I have to prove that the sequence $(x_n)_{n \in \mathbb R}$ defined by: $x_n=\cos^2(\pi \sqrt{(n+1)(n+3})$ is convergent and determine its limit.
If I find that the limit exists (and its finite) doesn' t that mean that the sequence is convergent?
I wrote $x_n=1-\sin^2(\pi \sqrt{(n+1)(n+3})$ and for $n\rightarrow \infty$, $\sin^2(\pi \sqrt{(n+1)(n+3}) \sim \sin^2(\pi \sqrt{n^2})=\sin^2(\pi n)=0$. So the limit is actually $1$. Is this correct?
we have $$\cos(\pi\sqrt{n^2+4n+3}-\pi n+\pi n)=$$ $$\cos\left(\frac{\pi(4n+3)}{\sqrt{n^2+4n+3}+n}+\pi n\right)$$= $$\cos\left(\frac{\pi\left(4+\frac{3}{n}\right)}{\sqrt{1+\frac{4}{n}+\frac{3}{n^2}}}+\pi n\right)$$ =$$\cos\left(\frac{\pi \left(4+\frac{3}{n}\right)}{\sqrt{1+\frac{4}{n}+\frac{3}{n^2}}+1}\right)\cos\left(\pi n\right)$$ since $$\sin(\pi n)=0$$ can you finish this?
Note that $\sqrt{n^2+4n+3}=\left( n+2\right)\sqrt{1-\left( n+2\right)^{-2}}\approx n+2-\frac{1}{2n+4}$, so since $\cos^2 y$ has period $\pi$ you're seeking $\lim_{n\to\infty} \cos^2 \frac{-\pi}{2n+4}=1$.
Note that $(n+1)(n+3)=(n+2)^2-1$. Also, $$\left((n+2)-\frac1{2(n+2)}\right)^2=(n+2)^2-1+\frac1{4(n+2)^2}$$ is slightly bigger than $(n+2)^2-1$, whereas $$\left((n+2)-\frac1{n+2}\right)^2=(n+2)^2-2+\frac1{(n+2)^2}$$ is strictly smaller than $(n+2)^2-1$ (because $\frac1{(n+2)^2}<1$).

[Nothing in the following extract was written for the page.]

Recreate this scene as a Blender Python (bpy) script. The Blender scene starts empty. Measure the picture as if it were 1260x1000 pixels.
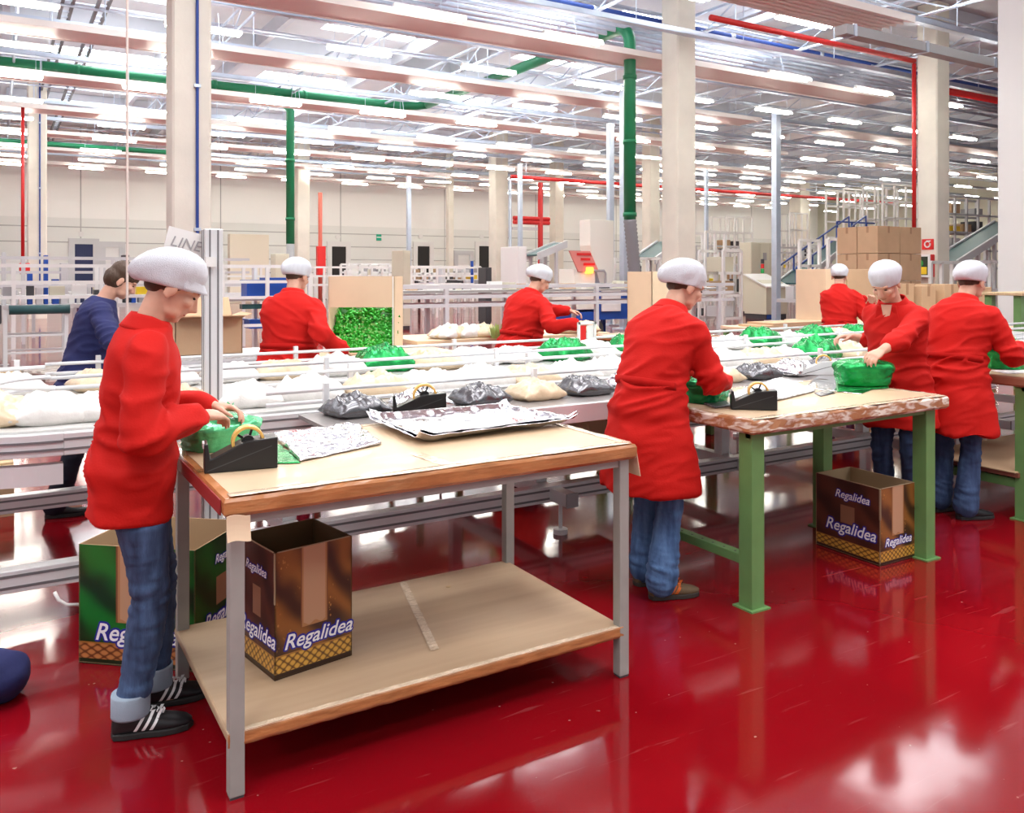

We conclude $$ (n+2)-\frac1{n+2}<\sqrt{(n+1)(n+3)}<(n+2)-\frac1{2(n+2)}$$ And as $\cos (\pi a)=\pm \cos(\pi(a-n-2))$, we conclude that $x_n=\cos^2 (\pi\delta_n)$ where $-\frac1{n+2}<\delta_n<-\frac1{2(n+2)}$. We see $\delta_n\to 0$ and hence $x_n\to\cos^20=1$.